### Task brief:
Your task is to transcribe all of the data below exactly, omitting the images.

### Data lines:
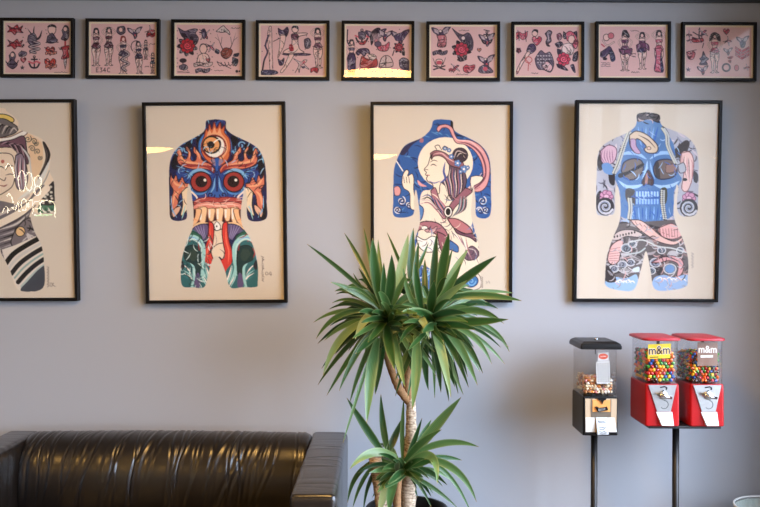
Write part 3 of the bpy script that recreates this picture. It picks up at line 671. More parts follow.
def f_scroll(c, x, y, w, h, col=RP):
    c.poly([(x-w, y-h*0.4), (x-w*0.4, y-h), (x+w*0.3, y-h*0.5), (x+w, y-h), (x+w*0.9, y+h*0.4), (x+w*0.3, y+h), (x-w*0.3, y+h*0.5), (x-w*0.9, y+h)], col, IK, 3)
    for k in range(5): c.stroke([(x-w*0.6+k*w*0.28, y-h*0.2), (x-w*0.6+k*w*0.28+3, y+h*0.3)], IK, 3)
def f_skull(c, x, y, r):
    c.stroke([(x-r*1.2, y+r*0.5), (x+r*1.2, y+r*1.3)], IK, 8); c.stroke([(x+r*1.2, y+r*0.5), (x-r*1.2, y+r*1.3)], IK, 8)
    c.poly([(x-r*0.8, y-r*0.2), (x-r*0.5, y-r*0.85), (x+r*0.5, y-r*0.85), (x+r*0.8, y-r*0.2), (x+r*0.5, y+r*0.4), (x+r*0.35, y+r*0.9), (x-r*0.35, y+r*0.9), (x-r*0.5, y+r*0.4)], SKIN, IK, 4)
    c.ell(x-r*0.32, y, r*0.22, r*0.24, IK); c.ell(x+r*0.32, y, r*0.22, r*0.24, IK); c.stroke([(x-r*0.3, y+r*0.65), (x+r*0.3, y+r*0.65)], IK, 3)
def f_snake(c, x, y, w, h):
    p = [(x-w*0.2, y-h), (x+w, y-h*0.6), (x-w, y-h*0.1), (x+w, y+h*0.3), (x-w*0.8, y+h*0.7), (x+w*0.2, y+h)]
    c.stroke(p, IK, 15); c.stroke(p, SH, 9); c.stroke([(a+3, b) for a, b in p], (214, 196, 190), 3)
def f_dagger(c, x, y, h, a=0.0):
    def t(p): return [(x+h*(u*math.cos(a)-v*math.sin(a)), y+h*(u*math.sin(a)+v*math.cos(a))) for u, v in p]
    c.poly(t([(-0.1, -0.3), (0.1, -0.3), (0.08, 0.6), (0, 1), (-0.08, 0.6)]), (206, 196, 200), IK, 3, smooth=False)
    c.stroke(t([(-0.35, -0.32), (0.35, -0.32)]), IK, 9); c.stroke(t([(0, -0.35), (0, -0.85)]), RS, 11); c.ell(*t([(0, -0.95)])[0], h*0.11, h*0.11, IK)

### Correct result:
Write part 3 of the bpy script that recreates this picture. It picks up at line 671. More parts follow.
def f_scroll(c, x, y, w, h, col=RP):
    c.poly([(x-w, y-h*0.4), (x-w*0.4, y-h), (x+w*0.3, y-h*0.5), (x+w, y-h), (x+w*0.9, y+h*0.4), (x+w*0.3, y+h), (x-w*0.3, y+h*0.5), (x-w*0.9, y+h)], col, IK, 3)
    for k in range(5): c.stroke([(x-w*0.6+k*w*0.28, y-h*0.2), (x-w*0.6+k*w*0.28+3, y+h*0.3)], IK, 3)
def f_skull(c, x, y, r):
    c.stroke([(x-r*1.2, y+r*0.5), (x+r*1.2, y+r*1.3)], IK, 8); c.stroke([(x+r*1.2, y+r*0.5), (x-r*1.2, y+r*1.3)], IK, 8)
    c.poly([(x-r*0.8, y-r*0.2), (x-r*0.5, y-r*0.85), (x+r*0.5, y-r*0.85), (x+r*0.8, y-r*0.2), (x+r*0.5, y+r*0.4), (x+r*0.35, y+r*0.9), (x-r*0.35, y+r*0.9), (x-r*0.5, y+r*0.4)], SKIN, IK, 4)
    c.ell(x-r*0.32, y, r*0.22, r*0.24, IK); c.ell(x+r*0.32, y, r*0.22, r*0.24, IK); c.stroke([(x-r*0.3, y+r*0.65), (x+r*0.3, y+r*0.65)], IK, 3)
def f_snake(c, x, y, w, h):
    p = [(x-w*0.2, y-h), (x+w, y-h*0.6), (x-w, y-h*0.1), (x+w, y+h*0.3), (x-w*0.8, y+h*0.7), (x+w*0.2, y+h)]
    c.stroke(p, IK, 15); c.stroke(p, SH, 9); c.stroke([(a+3, b) for a, b in p], (214, 196, 190), 3)
def f_dagger(c, x, y, h, a=0.0):
    def t(p): return [(x+h*(u*math.cos(a)-v*math.sin(a)), y+h*(u*math.sin(a)+v*math.cos(a))) for u, v in p]
    c.poly(t([(-0.1, -0.3), (0.1, -0.3), (0.08, 0.6), (0, 1), (-0.08, 0.6)]), (206, 196, 200), IK, 3, smooth=False)
    c.stroke(t([(-0.35, -0.32), (0.35, -0.32)]), IK, 9); c.stroke(t([(0, -0.35), (0, -0.85)]), RS, 11); c.ell(*t([(0, -0.95)])[0], h*0.11, h*0.11, IK)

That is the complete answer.